Got a new laptop with one NVMe drive and one SSD drive and wanted to do the following:
Have one encrypted Ubuntu partition and one encrypted (with Bitlocker) windows-partition, both on the NVMe drive. Have one encrypted Kali Linux partition on the SSD.
I setup the Ubuntu partition and the Windows partition without problems and everything worked just fine. The only caveat is that on the few occasions that I have to boot into Windows I have to do so by changing boot order in the BIOS (because of the Bitlocker encryption I guess).
I used the computer like this for a couple of days and then I went ahead and installed Kali Linux on the separate SSD as one encrypted partition on the whole drive.
Everything worked fine, but I had to change boot order in the BIOS to boot into Kali as well (probably due to misconfiguration?), but as I had to do the same for windows (not due to misconfiguration?) I didn't see it as a problem.
Then all of a sudden I couldn't access BIOS anymore! It's an Acer laptop and I thought it had something to do with BIOS itself. If I just started the system it launched grub and I could boot into Ubuntu normally and all, but whenever I tried to enter BIOS on launch the computer froze on the Acer splash screen and nothing happened. I couldn't get it to work but then all of a sudden BIOS launched normally but the Kali partition was gone from the boot order menu.
I'm thinking "Well I'll just reinstall it and see" but when I try to boot into the other partitions they have stopped working as well. The Windows partition won't boot at all, and when I try to boot into Ubuntu it says something like "cryptsetup waiting on encrypted device" and stays there.
What am I doing wrong? I'm almost certain that I have to do a complete reinstall of all partitions, but I don't want this to happen again! What crucial part of this setup am I missing?
I've tried to find answers to this problem on the web of course, but I can't (I think at least) find something with this setup and these kinds of problems. I don't know whether it's a case of some misconfiguration in BIOS or with the encryption (entries in crypttab) or maybe with one of the drives.

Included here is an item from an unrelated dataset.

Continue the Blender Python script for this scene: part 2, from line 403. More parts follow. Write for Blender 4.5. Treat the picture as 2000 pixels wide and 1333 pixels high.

It turns out that BIOS had somehow reverted to a state in which RST had been enabled instead of AHCI, which caused these problems to occur. I just enabled AHCI again and now everything works to some degree. What I mean by that is that Kali can no longer boot without secure boot being disabled. So the question is whether this was the cause initially or if I just have to keep Secure Boot disabled.